**EXERCISE:**
Extract, without alteration, each line from the start of the listing to the line bearing "return CAM + d*(y/d.y)".

:: DATASET EXCERPT

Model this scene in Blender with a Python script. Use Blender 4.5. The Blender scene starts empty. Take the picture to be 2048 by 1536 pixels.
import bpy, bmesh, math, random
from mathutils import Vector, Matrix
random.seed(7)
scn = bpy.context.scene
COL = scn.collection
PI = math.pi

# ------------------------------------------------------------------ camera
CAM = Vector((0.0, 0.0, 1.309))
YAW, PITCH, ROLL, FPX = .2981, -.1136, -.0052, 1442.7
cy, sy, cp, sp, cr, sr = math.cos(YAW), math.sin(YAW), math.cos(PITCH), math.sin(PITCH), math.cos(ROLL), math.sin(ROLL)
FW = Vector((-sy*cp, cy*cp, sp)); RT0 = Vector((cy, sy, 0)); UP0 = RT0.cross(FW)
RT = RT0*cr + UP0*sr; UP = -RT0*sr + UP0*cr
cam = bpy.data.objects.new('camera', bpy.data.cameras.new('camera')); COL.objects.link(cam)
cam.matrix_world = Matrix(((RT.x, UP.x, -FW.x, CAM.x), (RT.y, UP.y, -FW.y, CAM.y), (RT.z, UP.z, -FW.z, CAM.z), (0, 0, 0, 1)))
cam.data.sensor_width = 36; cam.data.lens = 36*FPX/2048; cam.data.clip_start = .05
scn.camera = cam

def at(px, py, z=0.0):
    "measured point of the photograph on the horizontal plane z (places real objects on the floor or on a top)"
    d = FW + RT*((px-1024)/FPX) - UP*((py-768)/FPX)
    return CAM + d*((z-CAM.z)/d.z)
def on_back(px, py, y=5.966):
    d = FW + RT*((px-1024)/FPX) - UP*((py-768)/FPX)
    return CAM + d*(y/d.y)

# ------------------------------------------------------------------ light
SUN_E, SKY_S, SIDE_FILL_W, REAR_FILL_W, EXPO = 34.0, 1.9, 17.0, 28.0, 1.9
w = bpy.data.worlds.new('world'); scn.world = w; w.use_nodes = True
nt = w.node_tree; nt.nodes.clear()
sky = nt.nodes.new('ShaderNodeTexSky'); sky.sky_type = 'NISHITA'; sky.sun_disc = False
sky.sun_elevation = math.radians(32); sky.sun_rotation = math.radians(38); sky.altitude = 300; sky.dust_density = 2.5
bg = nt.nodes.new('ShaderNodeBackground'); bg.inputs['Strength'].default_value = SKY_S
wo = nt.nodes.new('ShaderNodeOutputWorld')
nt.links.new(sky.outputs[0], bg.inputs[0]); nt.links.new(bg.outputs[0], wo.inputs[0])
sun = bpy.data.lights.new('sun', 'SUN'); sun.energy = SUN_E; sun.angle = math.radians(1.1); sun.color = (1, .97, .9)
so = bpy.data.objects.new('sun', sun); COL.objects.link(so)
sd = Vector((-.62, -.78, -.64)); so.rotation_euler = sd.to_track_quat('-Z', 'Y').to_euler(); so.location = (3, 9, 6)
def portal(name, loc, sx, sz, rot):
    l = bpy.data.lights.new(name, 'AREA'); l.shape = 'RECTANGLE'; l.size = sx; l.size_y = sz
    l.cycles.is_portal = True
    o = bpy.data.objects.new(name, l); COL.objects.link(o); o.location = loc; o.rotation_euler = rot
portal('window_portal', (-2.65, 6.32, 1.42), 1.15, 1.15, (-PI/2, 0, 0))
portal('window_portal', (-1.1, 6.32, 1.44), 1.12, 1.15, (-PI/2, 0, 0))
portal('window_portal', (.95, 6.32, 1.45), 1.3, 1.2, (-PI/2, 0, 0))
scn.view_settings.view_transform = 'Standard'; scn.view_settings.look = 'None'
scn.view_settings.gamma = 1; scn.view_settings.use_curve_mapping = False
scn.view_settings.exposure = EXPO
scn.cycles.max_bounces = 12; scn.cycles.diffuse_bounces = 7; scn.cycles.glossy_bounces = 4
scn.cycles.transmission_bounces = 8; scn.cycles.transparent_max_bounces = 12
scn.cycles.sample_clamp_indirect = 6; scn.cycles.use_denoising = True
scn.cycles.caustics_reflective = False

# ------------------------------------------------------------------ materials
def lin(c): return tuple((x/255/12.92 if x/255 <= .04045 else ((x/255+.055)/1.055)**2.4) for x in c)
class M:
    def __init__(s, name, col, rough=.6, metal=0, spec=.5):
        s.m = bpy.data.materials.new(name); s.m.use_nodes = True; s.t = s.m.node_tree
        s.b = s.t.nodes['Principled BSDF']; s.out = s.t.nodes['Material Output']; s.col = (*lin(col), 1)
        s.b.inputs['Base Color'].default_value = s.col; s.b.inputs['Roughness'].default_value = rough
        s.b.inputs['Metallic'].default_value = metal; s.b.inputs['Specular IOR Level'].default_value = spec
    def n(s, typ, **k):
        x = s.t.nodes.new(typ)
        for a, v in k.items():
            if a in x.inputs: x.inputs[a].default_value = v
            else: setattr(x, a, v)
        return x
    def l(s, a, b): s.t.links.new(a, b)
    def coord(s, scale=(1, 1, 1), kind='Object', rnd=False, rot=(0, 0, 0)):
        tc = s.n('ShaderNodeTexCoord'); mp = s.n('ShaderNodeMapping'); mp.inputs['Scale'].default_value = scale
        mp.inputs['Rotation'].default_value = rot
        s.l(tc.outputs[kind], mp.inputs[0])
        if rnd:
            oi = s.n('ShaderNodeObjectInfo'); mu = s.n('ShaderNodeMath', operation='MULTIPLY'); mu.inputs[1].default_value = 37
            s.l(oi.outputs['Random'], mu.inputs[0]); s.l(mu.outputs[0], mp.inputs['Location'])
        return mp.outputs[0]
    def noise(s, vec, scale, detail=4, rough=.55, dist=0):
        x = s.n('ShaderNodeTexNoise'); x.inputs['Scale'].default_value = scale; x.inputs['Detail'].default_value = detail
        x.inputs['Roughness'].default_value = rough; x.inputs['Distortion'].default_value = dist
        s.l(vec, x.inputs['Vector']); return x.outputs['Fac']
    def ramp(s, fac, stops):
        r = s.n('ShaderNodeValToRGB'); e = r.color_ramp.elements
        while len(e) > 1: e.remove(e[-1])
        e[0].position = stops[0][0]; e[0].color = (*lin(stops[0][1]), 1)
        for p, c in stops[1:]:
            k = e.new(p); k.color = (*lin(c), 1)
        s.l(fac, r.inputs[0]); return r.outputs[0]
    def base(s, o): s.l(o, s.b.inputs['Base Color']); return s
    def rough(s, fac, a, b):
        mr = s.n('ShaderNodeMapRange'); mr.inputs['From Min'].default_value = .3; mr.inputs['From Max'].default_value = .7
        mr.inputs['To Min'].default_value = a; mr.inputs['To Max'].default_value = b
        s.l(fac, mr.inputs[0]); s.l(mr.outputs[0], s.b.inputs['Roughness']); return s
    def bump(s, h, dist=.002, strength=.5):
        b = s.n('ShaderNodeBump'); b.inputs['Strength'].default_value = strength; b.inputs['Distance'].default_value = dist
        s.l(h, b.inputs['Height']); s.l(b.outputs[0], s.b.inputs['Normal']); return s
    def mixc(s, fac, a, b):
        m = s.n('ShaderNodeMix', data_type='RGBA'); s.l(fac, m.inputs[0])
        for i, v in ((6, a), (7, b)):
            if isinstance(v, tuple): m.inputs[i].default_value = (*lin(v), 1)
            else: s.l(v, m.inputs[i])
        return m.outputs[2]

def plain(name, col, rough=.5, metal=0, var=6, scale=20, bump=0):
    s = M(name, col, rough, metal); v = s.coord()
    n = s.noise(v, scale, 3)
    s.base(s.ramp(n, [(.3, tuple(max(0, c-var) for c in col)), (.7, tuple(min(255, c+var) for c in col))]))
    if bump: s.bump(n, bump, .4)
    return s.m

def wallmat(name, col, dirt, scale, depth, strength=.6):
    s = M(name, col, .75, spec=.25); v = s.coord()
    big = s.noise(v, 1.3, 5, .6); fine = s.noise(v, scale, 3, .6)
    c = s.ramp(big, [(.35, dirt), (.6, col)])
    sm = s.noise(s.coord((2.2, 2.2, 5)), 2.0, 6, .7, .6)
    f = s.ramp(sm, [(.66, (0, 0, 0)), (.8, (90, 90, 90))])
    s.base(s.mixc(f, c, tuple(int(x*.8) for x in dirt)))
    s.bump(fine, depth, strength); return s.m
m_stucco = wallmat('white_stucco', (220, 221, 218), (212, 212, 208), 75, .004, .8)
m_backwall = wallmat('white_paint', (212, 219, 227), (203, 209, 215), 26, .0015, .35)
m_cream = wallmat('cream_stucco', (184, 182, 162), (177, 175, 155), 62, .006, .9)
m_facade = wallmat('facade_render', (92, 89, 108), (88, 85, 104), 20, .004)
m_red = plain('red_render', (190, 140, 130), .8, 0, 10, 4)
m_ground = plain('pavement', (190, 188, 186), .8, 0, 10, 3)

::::

**TASK ANSWER:**
Model this scene in Blender with a Python script. Use Blender 4.5. The Blender scene starts empty. Take the picture to be 2048 by 1536 pixels.
import bpy, bmesh, math, random
from mathutils import Vector, Matrix
random.seed(7)
scn = bpy.context.scene
COL = scn.collection
PI = math.pi

# ------------------------------------------------------------------ camera
CAM = Vector((0.0, 0.0, 1.309))
YAW, PITCH, ROLL, FPX = .2981, -.1136, -.0052, 1442.7
cy, sy, cp, sp, cr, sr = math.cos(YAW), math.sin(YAW), math.cos(PITCH), math.sin(PITCH), math.cos(ROLL), math.sin(ROLL)
FW = Vector((-sy*cp, cy*cp, sp)); RT0 = Vector((cy, sy, 0)); UP0 = RT0.cross(FW)
RT = RT0*cr + UP0*sr; UP = -RT0*sr + UP0*cr
cam = bpy.data.objects.new('camera', bpy.data.cameras.new('camera')); COL.objects.link(cam)
cam.matrix_world = Matrix(((RT.x, UP.x, -FW.x, CAM.x), (RT.y, UP.y, -FW.y, CAM.y), (RT.z, UP.z, -FW.z, CAM.z), (0, 0, 0, 1)))
cam.data.sensor_width = 36; cam.data.lens = 36*FPX/2048; cam.data.clip_start = .05
scn.camera = cam

def at(px, py, z=0.0):
    "measured point of the photograph on the horizontal plane z (places real objects on the floor or on a top)"
    d = FW + RT*((px-1024)/FPX) - UP*((py-768)/FPX)
    return CAM + d*((z-CAM.z)/d.z)
def on_back(px, py, y=5.966):
    d = FW + RT*((px-1024)/FPX) - UP*((py-768)/FPX)
    return CAM + d*(y/d.y)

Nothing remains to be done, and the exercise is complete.